Another week at work, another blog. The project I am working on has reached a tricky stage and I can only spare a few minutes to write my blog. What I am doing, in layman's terms, is attempting a deep sythesis between image and code, part of a program that I am developing in tandem with my young protégé, Bobby. Bobby is handling the functional aspects of the development, leaving me with the tricky task of dealing with deep graphics.
The art of combining graphical elements with programmed content has a long history in web and software design. But the extent to which these two elements are brought together differs. Early web pages, for instance, had a plain background, a simple format, and used complex graphics only within pictures displayed in separate frames. Nowadays, the challenge is to have design deeply interpenetrate the user interface, to the extent that the user is not even necessarily aware of it.
Just as certain ratios are more pleasing to the eye, the timing and distribution of motion graphics is full of ratios that can be planned out in advance by a designer. Indeed, much of the unconscious structure of the experience of using an interface can be manipulated to great effect.

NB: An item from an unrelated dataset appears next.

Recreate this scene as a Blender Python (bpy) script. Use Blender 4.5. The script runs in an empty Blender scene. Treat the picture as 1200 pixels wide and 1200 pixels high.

But to achieve these things, I need to be able to translate quite 2D physical designs into entirely hidden structures of programmed elements. The challenge is not so much the coding itself, but the translation between the world of design and that of this particular techology.
Our in-house designer at Gyroscope, Sheldon, is a very gifted artist. And I can chat to him about the development of designs fine. But to explain how the designs might be preserved in a purely structural realm is difficult. It is not so much his problem with understanding but a jarring of two quite different ways of thinking. And it is all the more difficult because I can never be sure I have "got it" at all. All we can do is wait for the final product and see whether what its effect is! I am looking forward to that moment because things are hotting up here!